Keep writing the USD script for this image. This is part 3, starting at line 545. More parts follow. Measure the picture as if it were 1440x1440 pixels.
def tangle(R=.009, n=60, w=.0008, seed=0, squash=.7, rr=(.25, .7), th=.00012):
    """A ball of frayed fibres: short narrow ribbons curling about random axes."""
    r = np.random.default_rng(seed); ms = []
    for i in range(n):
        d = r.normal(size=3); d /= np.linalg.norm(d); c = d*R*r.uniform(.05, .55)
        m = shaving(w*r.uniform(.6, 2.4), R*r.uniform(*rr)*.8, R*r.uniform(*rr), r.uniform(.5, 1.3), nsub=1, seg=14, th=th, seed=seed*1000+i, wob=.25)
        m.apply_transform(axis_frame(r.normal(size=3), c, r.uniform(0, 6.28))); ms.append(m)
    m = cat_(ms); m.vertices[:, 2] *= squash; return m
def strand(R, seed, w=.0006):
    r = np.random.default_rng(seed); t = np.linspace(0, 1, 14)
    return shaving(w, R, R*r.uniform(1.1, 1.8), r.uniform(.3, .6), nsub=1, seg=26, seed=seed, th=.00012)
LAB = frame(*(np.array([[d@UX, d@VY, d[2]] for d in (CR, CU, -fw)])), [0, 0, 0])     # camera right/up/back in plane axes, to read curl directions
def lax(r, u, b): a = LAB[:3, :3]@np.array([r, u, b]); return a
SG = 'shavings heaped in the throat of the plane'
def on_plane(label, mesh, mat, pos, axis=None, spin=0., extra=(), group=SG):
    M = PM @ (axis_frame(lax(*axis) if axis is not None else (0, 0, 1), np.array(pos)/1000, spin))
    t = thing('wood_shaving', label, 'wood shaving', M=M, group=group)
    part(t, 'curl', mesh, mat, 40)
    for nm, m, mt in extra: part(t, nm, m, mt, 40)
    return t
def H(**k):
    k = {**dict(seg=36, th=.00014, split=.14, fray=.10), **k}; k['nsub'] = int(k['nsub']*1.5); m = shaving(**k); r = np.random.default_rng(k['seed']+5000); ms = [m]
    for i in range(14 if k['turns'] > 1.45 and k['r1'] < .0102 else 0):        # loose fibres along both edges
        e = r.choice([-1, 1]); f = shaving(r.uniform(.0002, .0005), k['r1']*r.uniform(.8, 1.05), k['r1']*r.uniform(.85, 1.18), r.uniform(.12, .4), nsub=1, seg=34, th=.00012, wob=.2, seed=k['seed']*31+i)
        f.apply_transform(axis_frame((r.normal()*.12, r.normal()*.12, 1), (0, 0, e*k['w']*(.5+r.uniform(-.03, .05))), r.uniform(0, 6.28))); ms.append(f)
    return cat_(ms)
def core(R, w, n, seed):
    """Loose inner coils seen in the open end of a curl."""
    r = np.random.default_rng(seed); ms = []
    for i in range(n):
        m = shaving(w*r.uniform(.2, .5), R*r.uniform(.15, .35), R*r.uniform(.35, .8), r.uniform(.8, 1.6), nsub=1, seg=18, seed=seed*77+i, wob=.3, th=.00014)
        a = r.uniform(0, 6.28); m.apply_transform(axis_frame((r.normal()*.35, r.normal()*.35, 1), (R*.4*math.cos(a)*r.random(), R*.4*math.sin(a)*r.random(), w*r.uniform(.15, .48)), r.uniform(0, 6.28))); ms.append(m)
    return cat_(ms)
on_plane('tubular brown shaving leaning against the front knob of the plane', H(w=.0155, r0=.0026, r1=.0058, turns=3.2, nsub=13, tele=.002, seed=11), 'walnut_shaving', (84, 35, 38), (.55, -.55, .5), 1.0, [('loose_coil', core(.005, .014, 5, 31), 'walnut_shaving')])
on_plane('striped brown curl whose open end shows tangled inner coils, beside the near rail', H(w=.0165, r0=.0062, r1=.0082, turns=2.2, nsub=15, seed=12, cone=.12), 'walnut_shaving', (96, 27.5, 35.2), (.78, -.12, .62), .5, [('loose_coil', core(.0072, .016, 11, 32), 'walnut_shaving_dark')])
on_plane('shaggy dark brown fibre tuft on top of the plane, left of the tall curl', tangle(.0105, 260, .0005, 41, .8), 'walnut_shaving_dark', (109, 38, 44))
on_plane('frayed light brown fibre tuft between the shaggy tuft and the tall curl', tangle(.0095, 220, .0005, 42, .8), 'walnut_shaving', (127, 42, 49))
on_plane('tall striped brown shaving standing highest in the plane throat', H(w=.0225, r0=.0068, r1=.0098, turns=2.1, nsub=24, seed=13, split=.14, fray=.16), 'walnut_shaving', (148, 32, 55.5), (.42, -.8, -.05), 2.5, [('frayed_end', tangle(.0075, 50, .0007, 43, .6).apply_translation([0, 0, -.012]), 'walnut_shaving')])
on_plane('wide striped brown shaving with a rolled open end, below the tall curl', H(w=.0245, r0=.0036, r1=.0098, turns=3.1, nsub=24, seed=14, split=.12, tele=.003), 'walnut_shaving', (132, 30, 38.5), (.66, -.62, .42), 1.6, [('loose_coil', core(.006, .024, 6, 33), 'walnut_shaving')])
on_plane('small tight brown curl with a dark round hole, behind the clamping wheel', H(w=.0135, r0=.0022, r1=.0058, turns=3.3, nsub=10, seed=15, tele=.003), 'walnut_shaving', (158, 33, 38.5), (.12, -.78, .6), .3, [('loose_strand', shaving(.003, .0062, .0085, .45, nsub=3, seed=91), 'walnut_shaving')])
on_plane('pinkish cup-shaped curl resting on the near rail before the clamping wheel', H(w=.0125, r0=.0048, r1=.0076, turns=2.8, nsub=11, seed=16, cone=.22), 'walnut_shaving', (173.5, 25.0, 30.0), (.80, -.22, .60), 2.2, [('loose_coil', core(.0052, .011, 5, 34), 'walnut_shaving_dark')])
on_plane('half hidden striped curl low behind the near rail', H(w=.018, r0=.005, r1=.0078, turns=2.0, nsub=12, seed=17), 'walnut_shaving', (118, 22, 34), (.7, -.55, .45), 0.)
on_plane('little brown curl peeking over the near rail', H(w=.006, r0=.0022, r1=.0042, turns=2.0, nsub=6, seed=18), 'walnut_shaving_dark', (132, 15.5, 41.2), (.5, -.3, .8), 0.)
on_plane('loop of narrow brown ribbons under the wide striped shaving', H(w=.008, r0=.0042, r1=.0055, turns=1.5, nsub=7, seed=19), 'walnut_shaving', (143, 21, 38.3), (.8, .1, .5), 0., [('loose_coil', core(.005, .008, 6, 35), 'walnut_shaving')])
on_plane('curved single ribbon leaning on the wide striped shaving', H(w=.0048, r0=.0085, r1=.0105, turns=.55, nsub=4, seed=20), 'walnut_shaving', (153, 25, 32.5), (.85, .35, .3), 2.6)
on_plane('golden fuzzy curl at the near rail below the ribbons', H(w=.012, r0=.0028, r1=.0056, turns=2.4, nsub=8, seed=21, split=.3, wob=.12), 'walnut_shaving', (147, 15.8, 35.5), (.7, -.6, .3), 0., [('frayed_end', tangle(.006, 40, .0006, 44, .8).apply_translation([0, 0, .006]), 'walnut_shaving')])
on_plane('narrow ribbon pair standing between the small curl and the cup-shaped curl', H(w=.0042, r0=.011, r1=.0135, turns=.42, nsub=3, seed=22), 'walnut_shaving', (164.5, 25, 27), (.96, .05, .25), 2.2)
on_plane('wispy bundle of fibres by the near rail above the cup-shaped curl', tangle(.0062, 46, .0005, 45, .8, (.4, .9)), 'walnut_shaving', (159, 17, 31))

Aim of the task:
Extract every line containing the string "part" from the data above.

Full solution:
Keep writing the USD script for this image. This is part 3, starting at line 545. More parts follow. Measure the picture as if it were 1440x1440 pixels.
    part(t, 'curl', mesh, mat, 40)
    for nm, m, mt in extra: part(t, nm, m, mt, 40)